Rhiannon Hooson’s first collection draws on experiences of her native Wales and of her time living in Mongolia. Questions of belonging permeate and her imaginative reach charts myths and other narratives where the real and fictive collide: ‘At night we’d tell each other stories: / In Egypt we fed at the pomegranate’s mouth … / … Russia’s long night stank of dust / and furs.’ (‘Fictions’) ‘Fictions’, in the poem, are at once ‘precise’ and ‘petty’ subject to distintegration,’sifting to dust’.

At times poems resemble passages from novels. There are distinctive character-studies like the woman in ‘The Placing of Objects’, whose actions and words, rather than knowing who she is (a grandmother, elderly friend?) define her: ‘She lays out the silver … / taps her gold tooth … // her imprecise hands / sliding objects into place for the comfort of it.’
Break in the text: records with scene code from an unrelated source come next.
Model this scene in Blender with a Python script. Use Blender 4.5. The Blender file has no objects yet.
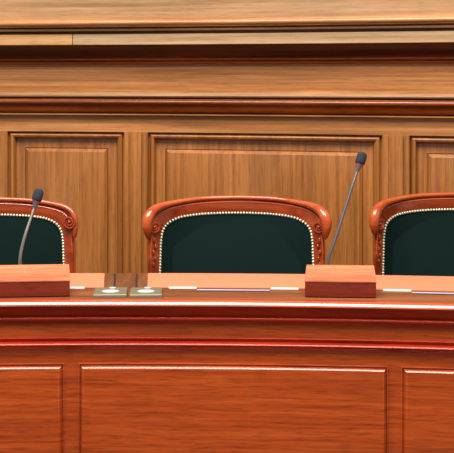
import bpy, bmesh, math, random
from mathutils import Vector, Matrix
random.seed(4)
S = bpy.context.scene
COL = S.collection
F = 1333.0          # focal length in pixels of the 454 px wide frame
CZ = 1.41           # eye height
HY = 77.0           # image row of the horizon
PI = math.pi

# ------------------------------------------------------------------ curved plans
def bench_y(x):                       # front edge of the bench, concave towards the hall
    return 3.60 - (0.08*x*x + 0.045*x)
def wall_y(x):                        # panelled wall behind, same sense of curve
    return 5.30 - (0.07*x*x + 0.27*x)
def zat(py, Y): return CZ - (py-HY)*Y/F
def xat(px, fn, off=0.0):
    x = 0.0
    for _ in range(30): x = (px-227.0)/F*(fn(x)+off)
    return x

# ------------------------------------------------------------------ materials
def new_mat(name):
    m = bpy.data.materials.new(name); m.use_nodes = True
    nt = m.node_tree; b = nt.nodes['Principled BSDF']
    return m, nt, b
def srgb(r, g, b):
    f = lambda c: (c/255/12.92) if c/255 <= .04045 else ((c/255+.055)/1.055)**2.4
    return (f(r), f(g), f(b), 1)
def wood(name, dark, mid, light, axis='X', rough=.35, coat=.0, grain=34, stretch=.05, blotch=.35, fleck=.35, bump=.05, spec=.5, detail=7, flat=False):
    m, nt, b = new_mat(name); N, L = nt.nodes, nt.links
    tc = N.new('ShaderNodeTexCoord')
    mp = N.new('ShaderNodeMapping')
    sc = {'X': (stretch, 1, 1), 'Y': (1, stretch, 1), 'Z': (1, 1, stretch)}[axis]
    mp.inputs['Scale'].default_value = sc
    if flat: mp.inputs['Scale'].default_value = (stretch, stretch, 1)      # boards seen on their upright face only
    L.new(tc.outputs['Object'], mp.inputs['Vector'])
    n1 = N.new('ShaderNodeTexNoise'); n1.inputs['Scale'].default_value = grain
    n1.inputs['Detail'].default_value = detail; n1.inputs['Roughness'].default_value = .62; n1.inputs['Distortion'].default_value = .2
    L.new(mp.outputs[0], n1.inputs['Vector'])
    cr = N.new('ShaderNodeValToRGB'); e = cr.color_ramp.elements
    e[0].position = .30; e[0].color = dark; e[1].position = .72; e[1].color = light
    x = e.new(.5); x.color = mid
    L.new(n1.outputs['Fac'], cr.inputs['Fac'])
    # broad tonal drift along the boards
    mp2 = N.new('ShaderNodeMapping'); s2 = {'X': (.13, 1, 1), 'Y': (1, .13, 1), 'Z': (1, 1, .13)}[axis]
    mp2.inputs['Scale'].default_value = (.13, .13, 1) if flat else s2; L.new(tc.outputs['Object'], mp2.inputs['Vector'])
    n2 = N.new('ShaderNodeTexNoise'); n2.inputs['Scale'].default_value = 11; n2.inputs['Detail'].default_value = 3
    n2.inputs['Distortion'].default_value = .35
    L.new(mp2.outputs[0], n2.inputs['Vector'])
    mr = N.new('ShaderNodeMapRange'); mr.inputs['From Min'].default_value = .3; mr.inputs['From Max'].default_value = .7
    mr.inputs['To Min'].default_value = 1-blotch; mr.inputs['To Max'].default_value = 1+blotch*.6
    L.new(n2.outputs['Fac'], mr.inputs['Value'])
    mx = N.new('ShaderNodeMix'); mx.data_type = 'RGBA'; mx.blend_type = 'MULTIPLY'; mx.inputs['Factor'].default_value = 1
    L.new(cr.outputs['Color'], mx.inputs['A']); L.new(mr.outputs['Result'], mx.inputs['B'])
    # pore flecks
    mp3 = N.new('ShaderNodeMapping'); s3 = {'X': (.09, 1, 1), 'Y': (1, .09, 1), 'Z': (1, 1, .09)}[axis]
    mp3.inputs['Scale'].default_value = (.09, .09, 1) if flat else s3; L.new(tc.outputs['Object'], mp3.inputs['Vector'])
    n3 = N.new('ShaderNodeTexNoise'); n3.inputs['Scale'].default_value = 190; n3.inputs['Detail'].default_value = 2
    L.new(mp3.outputs[0], n3.inputs['Vector'])
    mr3 = N.new('ShaderNodeMapRange'); mr3.inputs['From Min'].default_value = .33; mr3.inputs['From Max'].default_value = .5
    mr3.inputs['To Min'].default_value = 1-fleck; mr3.inputs['To Max'].default_value = 1
    L.new(n3.outputs['Fac'], mr3.inputs['Value'])
    mx2 = N.new('ShaderNodeMix'); mx2.data_type = 'RGBA'; mx2.blend_type = 'MULTIPLY'; mx2.inputs['Factor'].default_value = 1
    L.new(mx.outputs['Result'], mx2.inputs['A']); L.new(mr3.outputs['Result'], mx2.inputs['B'])
    L.new(mx2.outputs['Result'], b.inputs['Base Color'])
    b.inputs['Roughness'].default_value = rough; b.inputs['Coat Weight'].default_value = coat
    b.inputs['Coat Roughness'].default_value = .07; b.inputs['Specular IOR Level'].default_value = spec
    bp = N.new('ShaderNodeBump'); bp.inputs['Strength'].default_value = bump; bp.inputs['Distance'].default_value = .002
    L.new(n1.outputs['Fac'], bp.inputs['Height']); L.new(bp.outputs[0], b.inputs['Normal'])
    return m
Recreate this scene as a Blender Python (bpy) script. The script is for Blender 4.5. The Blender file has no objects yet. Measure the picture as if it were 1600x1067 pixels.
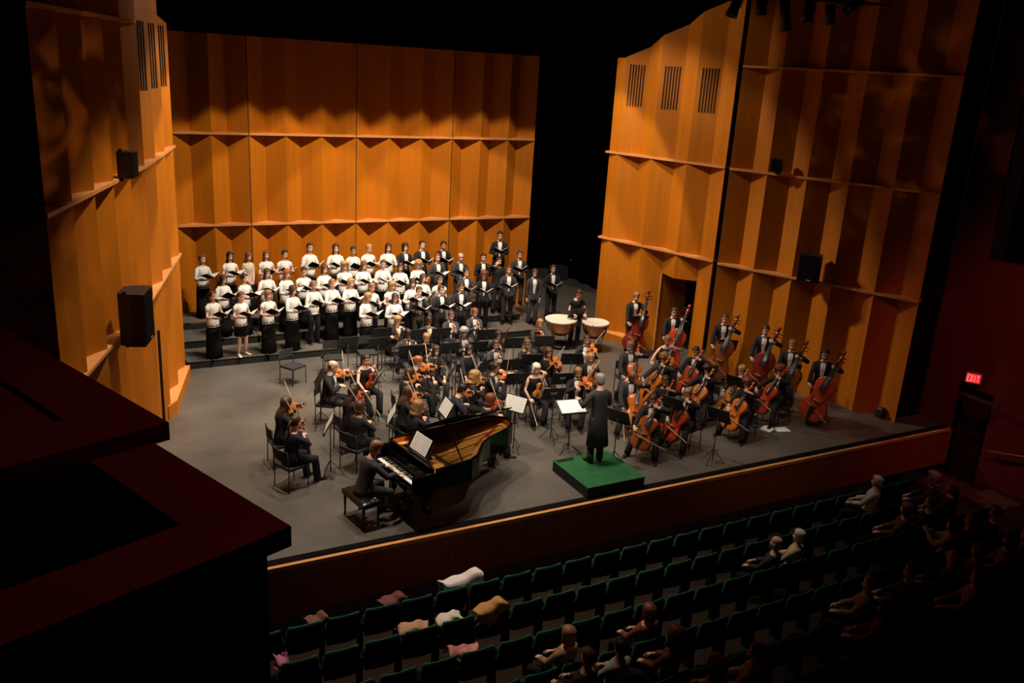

Food is associated with family in many of the poems, meals and their preparation becoming both celebratory and ritualistic, ‘Fridays they ate mackerel … // … Sundays she’d cook a chicken, an old bird.’ This sometimes has a dark edge. A sin-eater is a person who consumes a ritual meal in order to take on the sins of a recently deceased person. In a poem of that name, a sin-eater is brought in after the death of her great-grandfather. The poet fills in details imaginatively: of the man’s passage to her great-grandmother’s house, ‘She would have made him wait on the step, / his Sunday-suit stiff with moisture’, and wondering what she might have served him to eat, supposing that it would not have been ‘anything rich, nothing do juicy / as a steak’ as her ‘great-grandfather / would not have warranted it.’ These poems are unflinching in their examination of place and identity.